Road tester of 39 years and columnist of 20, Steve says he’s as much in love with cars today as he was on day one. “And not just the cars, but also the industry that makes ’em.”

Comments

Orangewheels March 23, 2009 4:48 PM

A car that Mr Murray himself would be proud of.

The cost vs engineering achievement is fantastic.

There are so many parrallels with cars from history, the mini, the 2CV, beetle, 500 etc and the model T mentioned in the article.

phenergn March 23, 2009 5:11 PM

In last weeks mag you took a Toyota IQ to one of the original Minis engineers and he remarked how big it was. He made that point that sufficiently clever engineers, with enough freedom of design, could in theory create a modern car with similar interior space and external dimensions to the issigonis original.

Evidently that car already exists - this is just 5cm longer and 9cm wider than a mini.

Green_as_a_hippo March 23, 2009 11:37 PM

I want one

noluddite March 24, 2009 8:25 AM

I'm sure that for the same, or even less (smaller headlamps/indicators, no foglamps), cost they could have given it a less ugly mug. Good overall achievement though.
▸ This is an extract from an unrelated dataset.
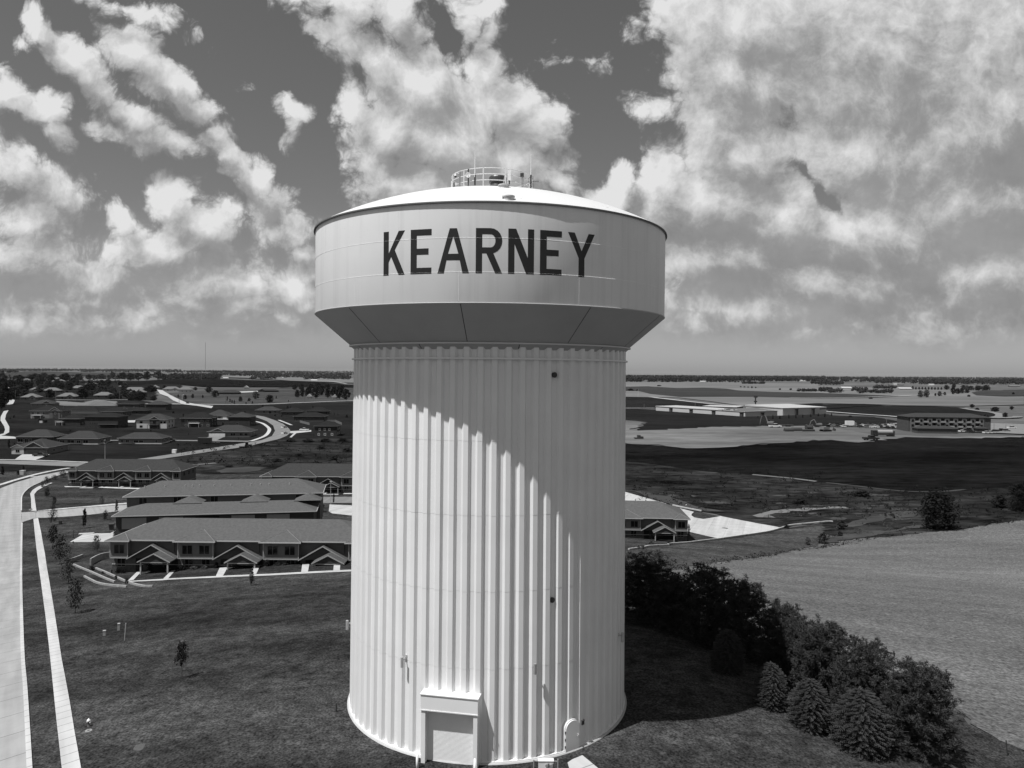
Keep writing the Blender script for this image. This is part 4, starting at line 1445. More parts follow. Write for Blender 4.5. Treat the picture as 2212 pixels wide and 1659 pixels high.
def gable_roof(xc, half, z_e, z_a, y0, y1, th=.16):
    """two sloping slabs, ridge along y"""
    mb = MB()
    mb.prism([(xc - half, z_e), (xc, z_a), (xc, z_a + th), (xc - half, z_e + th)][::-1], 'y', y0, y1)
    mb.prism([(xc, z_a), (xc + half, z_e), (xc + half, z_e + th), (xc, z_a + th)][::-1], 'y', y0, y1)
    return mb


def rake(xc, half, z_e, z_a, y, w=.17):
    """barge boards along a gable front"""
    mb = MB()
    s = (z_a - z_e) / half
    mb.prism([(xc - half, z_e - w), (xc, z_a - w), (xc, z_a), (xc - half, z_e)][::-1], 'y', y - .06, y)
    mb.prism([(xc, z_a - w), (xc + half, z_e - w), (xc + half, z_e), (xc, z_a)][::-1], 'y', y - .06, y)
    return mb


BAY = 14.4


def townhouse(label, loc, rz, bays, eave=5.3, rise=2.5, depth=12.0, roof=SHINGLE, porch=True, vents=False, start_gap=0.0):
    """row of two-storey homes: every bay has an overhanging upper room and an entry under two gables, its recess shade painted on a flat panel"""
    t = thing('townhouse_row', label, 'townhouses', loc, rz, 'long two-storey townhouse rows')
    Lx = bays * 14.5 - .0
    wl = MB()
    wl.box(0, Lx, 0, depth, 1.15, eave)
    part('wall', wl, SIDING, t)
    sb = MB().box(-.06, Lx + .06, -.06, depth + .06, -3.0, 1.15)
    part('stone_base', sb, STONE, t)
    part('base_cap', MB().box(-.12, Lx + .12, -.12, depth + .12, 1.151, 1.26), TRIM, t)
    part('roof', hip_roof(Lx, depth, .65, rise, eave + .2), roof, t)
    part('gutter', gutter_ring(Lx, depth, .65, eave + .2), GUTTER, t)
    # narrow rooms at both ends, wide ones between, an entry in each gap
    rooms = [(0.0, 3.0)] + [(3.0 + 8.5 + k * 14.5, 6.0) for k in range(bays - 1)] + [(Lx - 3.0, 3.0)]
    slope = rise / (depth / 2 + .65)
    for i, (x, bw) in enumerate(rooms):
        part('upper_room', MB().box(x + .0, x + bw, -.85, -.001, 2.45, eave - .01), SIDING_L, t)
        part('corner_board', MB().box(x - .05, x + .09, -.90, -.851, 2.45, eave - .02).box(x + bw - .09, x + bw + .05, -.90, -.851, 2.45, eave - .02).box(x - .05, x + bw + .05, -.90, -.851, 2.40, 2.53), TRIM, t)
        # small hipped roof over it
        ex0, ex1, ey, ze = x - .55, x + bw + .55, -1.5, eave + .2
        ay = -.65 + (3.2 if bw > 4 else 1.9)
        az = eave + .2 + (ay + .65) * slope + .03
        xm = x + bw / 2
        bm_ = MB().add([(ex0, ey, ze), (ex1, ey, ze), (xm, ay, az), (ex0, -.64, ze + .01), (ex1, -.64, ze + .01), (ex0, ey, ze - .2), (ex1, ey, ze - .2), (ex0, -.64, ze - .2), (ex1, -.64, ze - .2)],
                       [(0, 1, 2), (0, 2, 3), (1, 4, 2), (0, 5, 6, 1), (0, 3, 7, 5), (1, 6, 8, 4), (5, 7, 8, 6)])
        part('room_roof', bm_, roof, t)
        part('hip_line', MB().tube([(ex0, ey, ze + .02), (xm, ay, az + .02)], .05, 5).tube([(ex1, ey, ze + .02), (xm, ay, az + .02)], .05, 5), mat('hip_cap', .17, .9, .1, 2), t)
        part('gutter', MB().box(ex0 - .05, ex1 + .05, ey - .12, ey - .003, ze - .15, ze + .015), GUTTER, t)
        for wx in ((1.6, 4.5) if bw > 4 else (1.55,)):
            window(t, x + wx, 3.25, 1.65, 1.45, -.85, sill=True)
            window(t, x + wx - .05, .85, 1.3, 1.5, -.06, sill=True)
        if i == bays or not porch:
            continue
        g0 = x + bw
        # big gable against the wall, entry beneath it
        xc, half = g0 + 4.2, 4.15
        part('gable_roof', gable_roof(xc, half, 2.35, 4.75, -1.35, -.005), roof, t)
        part('gable_face', MB().prism([(xc - half + .45, 2.46), (xc + half - .45, 2.46), (xc, 4.66)], 'y', -.9, -.004), SIDING_D, t)
        part('barge_board', rake(xc, half, 2.51, 4.91, -1.352), TRIM, t)
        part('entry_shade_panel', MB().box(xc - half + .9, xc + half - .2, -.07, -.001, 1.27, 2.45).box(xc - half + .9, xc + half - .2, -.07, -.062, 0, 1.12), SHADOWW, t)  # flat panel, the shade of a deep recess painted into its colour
        part('door', MB().box(xc - 2.0, xc - 1.05, -.12, -.071, 0, 2.1), DOORM, t)
        pc, ph = g0 + 5.6, 2.75
        part('porch_roof', gable_roof(pc, ph, 2.35, 3.75, -3.4, -.9, .18), roof, t)
        part('porch_gable', MB().prism([(pc - ph + .35, 2.42), (pc + ph - .35, 2.42), (pc, 3.66)], 'y', -3.2, -3.08), SIDING_D, t)
        part('barge_board', rake(pc, ph, 2.52, 3.93, -3.402, .19), TRIM, t)
        for s in (-1, 1):
            part('porch_post', MB().box(pc + s * 2.25 - .11, pc + s * 2.25 + .11, -3.22, -3.0, -1.0, 2.44), TRIM, t)
        part('porch_beam', MB().box(pc - 2.4, pc + 2.4, -3.19, -3.03, 2.25, 2.415), TRIM, t)
        part('porch_floor', MB().box(pc - 2.6, pc + 2.5, -3.5, -.07, -1.2, .06), CONC, t)
        part('downspout', MB().box(g0 + 7.55, g0 + 7.65, -.15, -.05, 2.6, eave), SIDING_D, t)
    if vents:
        pass
    for s in (.2, .5, .8):
        window(t, depth * s, 3.4, 1.3, 1.2, Lx, axis='x')
        window(t, depth * s, 3.4, 1.3, 1.2, 0.0, axis='l')
    return t, Lx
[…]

NAK March 24, 2009 3:22 PM

A really interesting car that will be great for those families that get one. Just watched the video and saw a taste of what driving in Indis reputedly like (a motorbike undertaking and two cars so close together behind you couldn't open the doors). What will Indian roads be like when Nanos replace the Motorcycle in numbers?  Will this ultimately lead to taming the Indian driving experience?